The Same Ocean, 2025
Video: 2m 07s
Sea Bricks, 2025. Found Seabrick and Cast wax Seabrick.
Parallel Lands Exhibition 2025. Regional Cultural Center, Letterkenny, Ireland
Parallel Lands Exhibition 2026. Artlink Gallery, Fort Dunree Donegal, Ireland
At the heart of my art is the search for belonging, stability, and connection. Spanning Newfoundland and Ireland, this project was focused on the impact of immigration, displacement, integration and the tension between stability and transience. Inspired by my time as an artist-in-residence in the Republic of Ireland, I became captivated by the chimneys of abandoned houses, structures that stand as silent witnesses to the lives once lived within their walls. Using the chimney as a focus – a ubiquitous necessity and centre of the home both physically and metaphorically – my intention was to bridge the Atlantic divide, reflecting on shared histories, kinship and the uncanny familiarity between these places.

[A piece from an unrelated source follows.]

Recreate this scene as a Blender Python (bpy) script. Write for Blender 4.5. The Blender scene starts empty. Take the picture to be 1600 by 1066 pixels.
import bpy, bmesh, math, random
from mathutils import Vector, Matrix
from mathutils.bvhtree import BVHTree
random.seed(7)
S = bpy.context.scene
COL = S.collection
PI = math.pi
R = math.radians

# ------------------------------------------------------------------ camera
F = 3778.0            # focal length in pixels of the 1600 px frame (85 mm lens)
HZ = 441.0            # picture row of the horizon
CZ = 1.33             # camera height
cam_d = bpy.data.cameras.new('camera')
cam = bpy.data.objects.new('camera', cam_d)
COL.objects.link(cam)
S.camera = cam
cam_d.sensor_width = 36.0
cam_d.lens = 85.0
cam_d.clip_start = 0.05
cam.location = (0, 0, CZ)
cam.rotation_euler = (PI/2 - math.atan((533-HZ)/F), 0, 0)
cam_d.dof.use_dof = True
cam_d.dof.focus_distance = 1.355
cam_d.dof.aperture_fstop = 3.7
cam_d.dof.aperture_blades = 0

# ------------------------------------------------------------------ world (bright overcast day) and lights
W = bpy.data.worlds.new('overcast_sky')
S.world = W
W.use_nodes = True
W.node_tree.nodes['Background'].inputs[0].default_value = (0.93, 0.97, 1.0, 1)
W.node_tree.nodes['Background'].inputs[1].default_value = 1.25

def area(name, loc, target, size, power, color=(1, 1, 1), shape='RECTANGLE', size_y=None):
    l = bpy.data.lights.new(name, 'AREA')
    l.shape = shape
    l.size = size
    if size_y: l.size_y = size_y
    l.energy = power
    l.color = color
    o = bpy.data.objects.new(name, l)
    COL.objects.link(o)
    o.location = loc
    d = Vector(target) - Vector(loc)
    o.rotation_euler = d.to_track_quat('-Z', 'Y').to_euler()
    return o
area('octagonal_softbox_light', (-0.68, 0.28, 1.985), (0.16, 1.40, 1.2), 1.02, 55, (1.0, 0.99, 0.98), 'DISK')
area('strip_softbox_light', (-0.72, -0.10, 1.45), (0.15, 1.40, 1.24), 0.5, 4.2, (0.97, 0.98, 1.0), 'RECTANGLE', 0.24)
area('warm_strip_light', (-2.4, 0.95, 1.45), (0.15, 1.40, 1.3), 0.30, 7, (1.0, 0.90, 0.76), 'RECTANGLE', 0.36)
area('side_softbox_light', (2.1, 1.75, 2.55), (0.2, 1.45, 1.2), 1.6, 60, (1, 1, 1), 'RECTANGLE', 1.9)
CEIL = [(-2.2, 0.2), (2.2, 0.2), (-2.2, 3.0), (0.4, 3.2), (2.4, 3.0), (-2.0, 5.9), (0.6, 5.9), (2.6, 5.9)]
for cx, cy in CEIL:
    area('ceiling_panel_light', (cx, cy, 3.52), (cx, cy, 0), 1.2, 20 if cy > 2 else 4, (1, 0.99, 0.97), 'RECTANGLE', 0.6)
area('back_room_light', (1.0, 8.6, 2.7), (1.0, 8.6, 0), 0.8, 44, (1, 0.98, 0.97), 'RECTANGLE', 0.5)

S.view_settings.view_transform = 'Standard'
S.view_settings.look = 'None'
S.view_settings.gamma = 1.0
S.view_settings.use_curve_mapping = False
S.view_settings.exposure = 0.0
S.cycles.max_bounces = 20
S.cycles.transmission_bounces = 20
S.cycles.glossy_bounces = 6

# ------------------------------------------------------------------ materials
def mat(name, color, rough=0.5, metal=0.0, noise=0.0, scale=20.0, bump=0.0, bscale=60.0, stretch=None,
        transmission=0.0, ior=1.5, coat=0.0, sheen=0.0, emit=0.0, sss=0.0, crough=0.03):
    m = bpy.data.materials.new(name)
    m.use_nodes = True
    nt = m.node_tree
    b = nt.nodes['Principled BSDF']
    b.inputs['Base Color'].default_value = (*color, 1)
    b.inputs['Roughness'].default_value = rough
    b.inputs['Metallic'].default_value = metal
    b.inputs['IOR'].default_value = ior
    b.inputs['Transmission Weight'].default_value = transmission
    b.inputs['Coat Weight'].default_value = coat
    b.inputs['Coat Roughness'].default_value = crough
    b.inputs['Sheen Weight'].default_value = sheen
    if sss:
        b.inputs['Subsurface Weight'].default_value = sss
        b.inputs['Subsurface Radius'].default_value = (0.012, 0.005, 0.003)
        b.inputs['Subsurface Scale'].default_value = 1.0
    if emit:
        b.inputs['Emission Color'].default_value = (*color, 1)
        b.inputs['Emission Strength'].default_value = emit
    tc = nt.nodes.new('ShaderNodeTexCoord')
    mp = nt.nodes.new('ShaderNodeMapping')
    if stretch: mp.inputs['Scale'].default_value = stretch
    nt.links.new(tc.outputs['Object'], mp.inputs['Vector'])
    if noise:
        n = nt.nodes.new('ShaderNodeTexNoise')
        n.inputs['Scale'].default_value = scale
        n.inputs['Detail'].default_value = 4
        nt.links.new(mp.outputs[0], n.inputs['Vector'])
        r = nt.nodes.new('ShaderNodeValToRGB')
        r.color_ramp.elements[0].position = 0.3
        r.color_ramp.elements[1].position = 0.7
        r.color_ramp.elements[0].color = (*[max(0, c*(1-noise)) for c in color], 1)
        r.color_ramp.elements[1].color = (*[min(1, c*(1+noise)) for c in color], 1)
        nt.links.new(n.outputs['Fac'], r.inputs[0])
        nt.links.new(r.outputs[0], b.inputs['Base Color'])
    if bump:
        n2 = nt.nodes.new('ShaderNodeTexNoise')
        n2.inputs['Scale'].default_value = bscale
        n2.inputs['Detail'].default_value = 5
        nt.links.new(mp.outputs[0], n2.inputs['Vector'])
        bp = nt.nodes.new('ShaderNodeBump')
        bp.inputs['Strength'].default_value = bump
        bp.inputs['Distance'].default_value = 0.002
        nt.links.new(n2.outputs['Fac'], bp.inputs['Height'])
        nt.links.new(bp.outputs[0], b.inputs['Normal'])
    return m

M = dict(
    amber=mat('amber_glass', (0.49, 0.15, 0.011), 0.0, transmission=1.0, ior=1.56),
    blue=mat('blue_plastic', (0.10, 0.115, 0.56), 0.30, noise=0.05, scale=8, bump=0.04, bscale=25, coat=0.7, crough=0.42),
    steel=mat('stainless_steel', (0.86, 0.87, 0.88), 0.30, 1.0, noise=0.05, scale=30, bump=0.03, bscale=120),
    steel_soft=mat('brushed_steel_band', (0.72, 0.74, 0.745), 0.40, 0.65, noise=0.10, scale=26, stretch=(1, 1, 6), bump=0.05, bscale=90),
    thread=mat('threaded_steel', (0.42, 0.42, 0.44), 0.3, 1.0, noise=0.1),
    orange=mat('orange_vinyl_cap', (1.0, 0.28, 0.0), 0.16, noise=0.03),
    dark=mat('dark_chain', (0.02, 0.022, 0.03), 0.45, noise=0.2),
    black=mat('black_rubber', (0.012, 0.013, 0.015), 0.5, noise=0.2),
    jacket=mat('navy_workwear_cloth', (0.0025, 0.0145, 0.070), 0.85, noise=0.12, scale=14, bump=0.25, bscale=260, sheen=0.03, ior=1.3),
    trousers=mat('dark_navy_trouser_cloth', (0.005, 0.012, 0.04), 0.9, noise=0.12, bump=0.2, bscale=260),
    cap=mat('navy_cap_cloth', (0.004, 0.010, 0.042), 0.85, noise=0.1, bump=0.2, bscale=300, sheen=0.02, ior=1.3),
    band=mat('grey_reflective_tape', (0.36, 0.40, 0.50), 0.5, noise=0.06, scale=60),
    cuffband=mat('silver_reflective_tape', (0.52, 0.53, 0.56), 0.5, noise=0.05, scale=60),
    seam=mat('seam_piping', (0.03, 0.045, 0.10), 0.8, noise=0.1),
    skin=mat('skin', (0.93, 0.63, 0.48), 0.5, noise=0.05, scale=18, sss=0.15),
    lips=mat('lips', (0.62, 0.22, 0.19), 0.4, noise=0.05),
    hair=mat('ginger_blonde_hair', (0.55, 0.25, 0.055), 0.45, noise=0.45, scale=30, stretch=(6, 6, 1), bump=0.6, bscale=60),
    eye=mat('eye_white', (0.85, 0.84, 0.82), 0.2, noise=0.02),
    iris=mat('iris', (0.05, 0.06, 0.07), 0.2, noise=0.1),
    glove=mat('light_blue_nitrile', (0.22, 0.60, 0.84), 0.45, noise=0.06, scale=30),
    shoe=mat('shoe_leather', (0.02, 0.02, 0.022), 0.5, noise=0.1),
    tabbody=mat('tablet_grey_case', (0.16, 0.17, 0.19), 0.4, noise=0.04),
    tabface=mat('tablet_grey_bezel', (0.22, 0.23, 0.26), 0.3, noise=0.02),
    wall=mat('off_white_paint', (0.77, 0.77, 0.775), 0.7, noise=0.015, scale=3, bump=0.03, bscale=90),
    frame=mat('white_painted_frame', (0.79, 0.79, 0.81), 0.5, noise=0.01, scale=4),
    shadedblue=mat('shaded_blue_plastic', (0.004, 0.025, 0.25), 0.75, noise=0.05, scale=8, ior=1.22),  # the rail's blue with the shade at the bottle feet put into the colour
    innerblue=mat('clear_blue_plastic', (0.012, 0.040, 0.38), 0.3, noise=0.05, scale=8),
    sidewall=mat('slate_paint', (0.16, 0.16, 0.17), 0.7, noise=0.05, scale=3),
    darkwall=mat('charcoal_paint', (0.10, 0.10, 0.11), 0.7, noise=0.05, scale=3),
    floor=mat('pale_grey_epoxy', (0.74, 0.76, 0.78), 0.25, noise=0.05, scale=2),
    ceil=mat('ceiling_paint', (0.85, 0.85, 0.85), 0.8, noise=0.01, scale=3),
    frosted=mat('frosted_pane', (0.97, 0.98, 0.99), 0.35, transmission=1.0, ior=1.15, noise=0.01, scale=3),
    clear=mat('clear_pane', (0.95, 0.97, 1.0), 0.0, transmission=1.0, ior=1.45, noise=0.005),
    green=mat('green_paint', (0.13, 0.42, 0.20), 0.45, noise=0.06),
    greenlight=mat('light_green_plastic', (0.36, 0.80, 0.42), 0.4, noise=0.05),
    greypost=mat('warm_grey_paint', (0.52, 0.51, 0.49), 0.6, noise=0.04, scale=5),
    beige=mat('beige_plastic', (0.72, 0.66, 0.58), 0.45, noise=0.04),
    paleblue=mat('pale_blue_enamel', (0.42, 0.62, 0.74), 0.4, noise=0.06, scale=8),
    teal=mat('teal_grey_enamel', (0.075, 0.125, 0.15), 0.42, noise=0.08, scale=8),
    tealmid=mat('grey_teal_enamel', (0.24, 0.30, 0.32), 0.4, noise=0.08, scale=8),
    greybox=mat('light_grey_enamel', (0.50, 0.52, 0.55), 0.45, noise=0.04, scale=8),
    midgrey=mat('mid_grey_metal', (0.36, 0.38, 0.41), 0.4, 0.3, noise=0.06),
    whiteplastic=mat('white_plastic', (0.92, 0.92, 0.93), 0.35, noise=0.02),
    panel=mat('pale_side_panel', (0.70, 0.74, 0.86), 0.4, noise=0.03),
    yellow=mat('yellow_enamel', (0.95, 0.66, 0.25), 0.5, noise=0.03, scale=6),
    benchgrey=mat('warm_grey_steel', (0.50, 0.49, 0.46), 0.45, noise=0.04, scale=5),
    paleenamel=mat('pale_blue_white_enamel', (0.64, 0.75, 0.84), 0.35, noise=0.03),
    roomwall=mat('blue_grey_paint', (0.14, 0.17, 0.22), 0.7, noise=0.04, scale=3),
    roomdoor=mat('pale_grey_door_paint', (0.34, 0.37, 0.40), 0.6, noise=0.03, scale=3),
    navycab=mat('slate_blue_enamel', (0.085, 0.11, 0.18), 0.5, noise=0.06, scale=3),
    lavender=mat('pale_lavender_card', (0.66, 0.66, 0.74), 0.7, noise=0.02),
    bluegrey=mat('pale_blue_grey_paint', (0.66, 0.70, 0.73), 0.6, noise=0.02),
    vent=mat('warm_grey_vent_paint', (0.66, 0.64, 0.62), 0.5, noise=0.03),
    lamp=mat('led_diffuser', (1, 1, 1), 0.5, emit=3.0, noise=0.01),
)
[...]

In the project The Same Ocean I was reflecting on the impacts of immigration, both on the immigrant and on the communities left behind by focusing on the homes that have been abandoned or washed away, and the stories that are lost with them. My own family history has been impacted by economic immigration and resettlement. My ancestors were forced to leave their communities and relations. They tried to not only survive in this unfamiliar place but to make it a home. “Home” was not just a physical structure; it was a series of adaptations, compromises, and hard-won efforts to create a sense of permanence and belonging in a world that felt constantly in flux. Communities grew, survived, thrived and just as quickly, died or were forced to resettle. As a multi-generational Newfoundlander who has emigrated, and returned, I have felt unsettled, in between, neither fully at home in one place nor fully removed from another. The absence of permanence and the struggle to create meaning from this instability forms a central narrative in my work.
The chimney has historically been the heart of the home, a gathering place for warmth and community. Structurally, the chimney is robust and provides the functional necessity of heat and a cooking source. When houses collapse and crumble, they often remain standing. I am intrigued by this enduring structure as a symbol of resilience and connection to a shared history.
With this in mind found bricks were collected from the beaches of Newfoundland — which I imagine to have been washed ashore from abandoned homes — to create small life-sized sculptures, with materials such as wax. These sculptures will feel robust, solid and permanent, but by necessity they are hollow, and lightweight. The seabricks will represent both permanence and fragility.